What the exercise asks:
Give again only the lines beginning with the one that contains "if max(xs_) - min(xs_)" and ending with the one that contains "mb.box(SX(k) + .12, SX(k)"; include both of those lines.

----------------

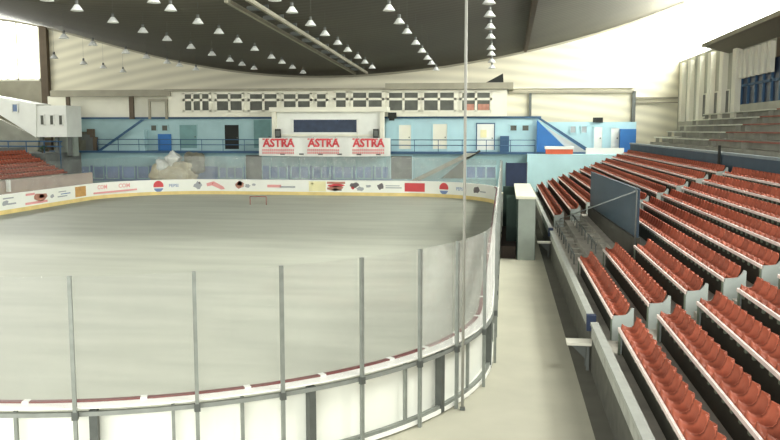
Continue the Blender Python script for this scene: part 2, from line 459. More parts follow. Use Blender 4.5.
advert(437, 470, [('disc', .2, .52, .42, -15, 195, 0), ('disc', .2, .40, .40, 195, 345, 1), ('txt', 'PEPSI', .68, .5, .36, 1, .004)], 'second red and blue globe')
advert(472, 487, [blob(.3, .55, .25, .36, 6, 29), rc(.5, .4, .95, .5, 2)], 'dark emblem')
# far glass
s = s_end; far = []
while s + 2.4 < cum[-1]:
    far.append(s); s += 2.4
for i, a in enumerate(far):
    o = MB().sweep(rpath(a + .02, a + 2.38, .5), [(.03, BH + .03), (.042, BH + .03), (.042, BH + 1.95), (.03, BH + 1.95)]).build('plexiglass_shield', Mt['far_glass'] if rink(a)[0][0] > XL + 4 else Mt['clear'])
    tag(o, f'dusty glass pane above the advert boards, {ordi(i + 1)} from the aisle corner', 'glass pane', 'rink glass panes')

# ---- goal at the far end
gx, gy = -17.6, 57.2
t = thing('hockey_goal', (gx, gy, 0), 'small ice hockey goal standing on the far ice', 'goal')
for sx in (-.6, .6): MB().tube([(gx + sx, gy, .01), (gx + sx, gy, 0.62)], .03).build('goal_post', Mt['goalr'], t)
MB().tube([(gx - .6, gy, 0.62), (gx + .6, gy, 0.62)], .03).build('crossbar', Mt['goalr'], t)
nt = MB()
for k in range(13): q = -.6 + 1.2 * k / 12; nt.tube([(gx + q, gy, 0.62), (gx + q, gy + .3, .58), (gx + q, gy + .6, .03)], .006, 4)
for k in range(8): z = .05 + .52 * k / 7; yy = gy + .6 - .3 * z / .6; nt.tube([(gx - .6, gy, z), (gx - .6, yy, z), (gx + .6, yy, z), (gx + .6, gy, z)], .006, 4)
nt.build('net', Mt['net'], t)

# ================================================================ THE STAND
TR, RI, X0, Z0, NR = .765, .296, 2.42, 1.364, 9       # tread, rise, first seat front, first seat height, rows
SX = lambda k: X0 + TR * k
SZ = lambda k: Z0 + RI * k
tread = lambda k: SZ(k) - .56
YA0, YA1 = 5.0, 62.3
prof = [(2.13, -.02), (2.13, tread(0))]
for k in range(NR):
    prof += [(SX(k) + .43, tread(k)), (SX(k) + .47, tread(k + 1))]
prof += [(9.26, tread(NR)), (9.26, -.02)]
mb = MB().prism([(x, YA0, z) for x, z in prof], (0, YA1 - YA0, 0))
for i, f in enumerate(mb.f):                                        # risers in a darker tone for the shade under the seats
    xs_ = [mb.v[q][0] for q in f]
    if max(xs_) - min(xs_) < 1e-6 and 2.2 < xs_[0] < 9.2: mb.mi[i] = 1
for k in range(NR - 1):                                             # half-height steps in the two gangways
    for (a, b) in ((17.12, 18.0), (33.75, 34.65)):
        mb.box(SX(k) + .12, SX(k) + .43, a, b, tread(k), tread(k) + RI / 2)
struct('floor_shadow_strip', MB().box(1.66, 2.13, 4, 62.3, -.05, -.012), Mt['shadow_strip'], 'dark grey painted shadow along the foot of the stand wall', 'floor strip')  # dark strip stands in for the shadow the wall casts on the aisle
struct('floor_terrace', mb, [Mt['conc'], Mt['riser']], 'grey concrete terrace steps carrying the red seats', 'terrace')
# front wall of the stand with its cap
for i, (a, b) in enumerate(((5.0, 18.35), (18.95, 35.2), (36.0, 62.3))):
    w = struct('wall_front.%03d' % i, MB().box(1.99, 2.10, a, b, -.02, 1.06), Mt['wallc'],
               ['grey front wall of the stand nearest the camera', 'grey front wall of the stand between the two steps', 'grey front wall of the stand far end'][i], 'wall')
    MB().box(1.95, 2.12, a, b, 1.08, 1.15).build('wall_cap', Mt['capst'], w)
    MB().box(1.975, 2.11, a, b, .80, 1.08).build('wall_band', Mt['wallb'], w)  # upper strip kept lighter, above the painted shade
    MB().box(1.93, 2.14, a - .02, a + .16, .80, 1.17).build('cap_end', Mt['navy'], w)
for i, y in enumerate((18.72, 35.6)):
    t = thing('plank_step', (1.65, y, 0), ['pale plank step at the nearer gap in the stand front wall', 'pale plank step at the farther gap, beside the grey shelter'][i], 'step', 'plank steps into the stand')
    MB().box(1.46, 2.12, y - .22, y + .22, .56, .62).build('plank', Mt['step'], t)
    for q in (-.16, .16): MB().box(1.90, 1.96, y + q - .03, y + q + .03, -.015, .56).build('leg', Mt['dgrey'], t)
    MB().prism([(1.56, y - .02, .53), (1.56, y - .02, .56), (1.90, y - .02, .56), (1.90, y - .02, .2)], (0, .04, 0)).build('brace', Mt['dgrey'], t)

# ---- seat prototype: a rounded plastic bucket, front towards -X, centred on its own origin
def seat_shell(nu, nv):
    prof = [(-.005, -.05), (0, -.008), (.02, .0), (.07, -.04), (.14, -.07), (.21, -.065), (.27, -.02), (.305, .06), (.33, .13), (.35, .20), (.353, .235)]
    prof = prof if nv > 6 else [prof[i] for i in (0, 2, 4, 6, 8, 10)]
    mb = MB(); n = len(prof); W = .205
    top = []
    for j, (x, z) in enumerate(prof):
        v = j / (n - 1)
        for i in range(nu + 1):
            u = -1 + 2 * i / nu
            wv = W * (1 if v < .72 else math.sqrt(max(0, 1 - ((v - .72) / .36) ** 2)) if v < 1.0 else .55)
            lift = (.085 * abs(u) ** 3) * (1 if .15 < v < .75 else .25)
            fwd = -.07 * abs(u) ** 2 * max(0, (v - .5) / .5)
            top.append((x + fwd, u * wv, z + lift))
    th_ = [(x + (.016 if j // (nu + 1) > n * .55 else .004), y, z - (.016 if j // (nu + 1) <= n * .6 else .004)) for j, (x, y, z) in enumerate(top)]
    k = len(top); fs = []
    for j in range(n - 1):
        for i in range(nu):
            a = j * (nu + 1) + i
            fs.append((a, a + 1, a + nu + 2, a + nu + 1)); fs.append((k + a + nu + 1, k + a + nu + 2, k + a + 1, k + a))
    bd = [i for i in range(nu + 1)] + [j * (nu + 1) + nu for j in range(1, n)] + [(n - 1) * (nu + 1) + i for i in range(nu - 1, -1, -1)] + [j * (nu + 1) for j in range(n - 2, 0, -1)]
    for a, b in zip(bd, bd[1:] + bd[:1]): fs.append((a, k + a, k + b, b))
    mb.add(top + th_, fs, 0, True)
    return mb


ROWN = ['front', 'second', 'third', 'fourth', 'fifth', 'sixth', 'seventh', 'eighth', 'top']
SP = .43
seats = []                                                          # (block, row, number, x, y, z)
for k in range(NR):
    y = 16.80; n = 1
    while y > 7.6: seats.append(('A', k, n, SX(k), y, SZ(k))); y -= SP; n += 1
    yb1 = [26.2, 26.2, 25.0][k] if k < 3 else 33.5
    y = 18.36; n = 1
    while y < yb1: seats.append(('B', k, n, SX(k), y, SZ(k))); y += SP; n += 1
    y = [39.95, 39.95, 40.35][k] if k < 3 else 35.05; n = 1
    while y < 61.6: seats.append(('C', k, n, SX(k), y, SZ(k))); y += SP; n += 1
inview = []
for q in seats:
    X, Yp, w = px((q[3] + .2, q[4], q[5] + .1))
    vis = -8 < X < 786 and -8 < Yp < 448
    inview.append((w if vis else 1e6 + w, q))
inview.sort(key=lambda a: a[0])
singles = [q for w, q in inview[:300] if w < 1e6]
rest = [q for q in seats if q not in set(singles)]
BN = {'A': 'nearest', 'B': 'middle', 'C': 'far'}
proto = thing('stadium_seat', (0, 0, 0), 'x', 'seat', 'red seats on the terrace')
sh = seat_shell(10, 11).build('shell', Mt['seat'], proto)
MB().box(-.008, .03, -.045, .045, -.18, -.08).box(.0, .30, -.03, .03, -.12, -.075).build('bracket', Mt['bracket'], proto)
kids = list(proto.children)
for i, (b, k, n, x, y, z) in enumerate(singles):
    if i == 0: o = proto
    else:
        o = proto.copy(); COL.objects.link(o)
        for c in kids:
            d = c.copy(); COL.objects.link(d); d.parent = o
    o.location = (x, y, z); ORG[o.name] = Vector((x, y, z))
    o['label'] = f'{ordi(n)} red bucket seat from the gangway, {ROWN[k]} row of the {BN[b]} seat block'
base = seat_shell(6, 6); st = MB()
for (b, k, n, x, y, z) in rest:
    st.add([(vx + x, vy + y, vz + z) for vx, vy, vz in base.v], base.f, 0, True)
    if y < 36: st.box(x - .008, x + .03, y - .045, y + .045, z - .18, z - .08, 1)
# ---- left stand: its seats are a few pixels each
LSP = [(-34.6 - .75 * j, 2.05 + .30 * j) for j in range(6)]
for j, (x, z) in enumerate(LSP):
    y = 47.0
    while y < 61.2 + .2 * j: st.add([(x - vx, vy + y, vz + z + .0) for vx, vy, vz in base.v], [f[::-1] for f in base.f], 0, True); y += SP
tag(st.build('distant_seats', [Mt['seat'], Mt['bracket']]), 'remaining red seats filling the far rows and the stand across the ice', 'seats', kind='stuff')
# ---- seat beams with end panels
for k in range(NR):
    yb1 = [26.5, 26.5, 25.3][k] if k < 3 else 33.75
    yc0 = [39.65, 39.65, 40.05][k] if k < 3 else 34.75
    for b, a, e in (('A', 7.3, 17.05), ('B', 18.1, yb1), ('C', yc0, 61.9)):
        t = thing('seat_support', (SX(k), (a + e) / 2, tread(k)), f'long pale beam under the {ROWN[k]} row of the {BN[b]} seat block', 'seat support', 'pale beams under the seat rows')
        MB().box(SX(k) - .055, SX(k) - .012, a, e, SZ(k) - .075, SZ(k) - .005).build('rail', Mt['beam'], t)
        lg = MB(); y = a + .3
        pz = tread(k)
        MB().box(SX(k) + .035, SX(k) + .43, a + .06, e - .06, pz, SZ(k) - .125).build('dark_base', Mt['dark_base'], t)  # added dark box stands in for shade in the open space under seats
        for y in ((a + .1), (e - .1)):
            MB().box(SX(k) - .052, SX(k) - .015, y - .03, y + .03, pz, SZ(k) - .075).build('leg', Mt['bracket'], t)
        panel = [(-.03, -.56), (.42, -.56), (.42, .16), (.37, .18), (.33, .10), (.26, .02), (.14, -.0), (-.03, -.01)]
        for y in ([e - .02] if b == 'A' else [a]):
            MB().prism([(SX(k) + x, y, SZ(k) + z) for x, z in panel], (0, .05, 0)).build('end_panel', Mt['endp'], t)['label'] = 'pale grey end panel'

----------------

Answer in full:
    if max(xs_) - min(xs_) < 1e-6 and 2.2 < xs_[0] < 9.2: mb.mi[i] = 1
for k in range(NR - 1):                                             # half-height steps in the two gangways
    for (a, b) in ((17.12, 18.0), (33.75, 34.65)):
        mb.box(SX(k) + .12, SX(k) + .43, a, b, tread(k), tread(k) + RI / 2)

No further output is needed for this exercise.